Chapter
4: ANALYSING FINANCIAL STATEMENTS
After
read through a chapter, there are some key concepts that I found:
1.The
two common frameworks used by people to analyse firms:
The discount cash flow (DCF) and
economic profit frameworks.
·
An example about Ryman Healthcare is very clearly for me to understand Free Cash Flow. As I know, free
cash flow refer to the amount of cash available from operations after paying
for planned investments in plant, equipment and other long-term assets, and
after paying dividends to shareholders. Cash flows are important to company’s
survival. Cash flow data help to spot losers than they help to spot winners.
When a company’s business is booming, profits are high and cash flows are
usually improving. A negative cash flow from operations warrants investigation.
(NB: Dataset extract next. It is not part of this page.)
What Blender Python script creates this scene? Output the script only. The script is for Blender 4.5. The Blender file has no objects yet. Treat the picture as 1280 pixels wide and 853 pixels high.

A cash turndown in a single year is not necessarily a danger signal, But
negative cash flows for two consecutive years may throw a company into
liquidation. Without cash flow from operations, a business simply cannot
survive.
·
The economic profit
model highlights how and when the company creates value yet leads to a
valuation that is identical to that of enterprise DCF. An advantage of the
economic profit model over the DCF model is that economic profit is a useful
measure for understanding a company’s performance in any single year, whereas
free cash flow is not.
Economic profit = (RNOA-Cost of capital)*
NOA
Where RNOA = OI/NOA
2. The
most powerful way of viewing a business: viewing a firm as having separate
operating and financial activities.
We need to know what is operating and financial
activities. After having an understanding about that, we can separate them easily.
A firm’s Operating activities, which is usually where value is added (or destroyed)
by a firm. Financial activities relate to loan, bank, borrowing....
The first thing I need to do in my assignment
is that I need to separate two those activities to start restating financial statements.
3. Restate
two key financial statements: balance sheet and income statement.
I have a big question for this section: why
the company do not restate their financial statement before they have been public?
A balance sheet statement is so easy to restate
if I can separate the operating and financial assets and liabilities of my company.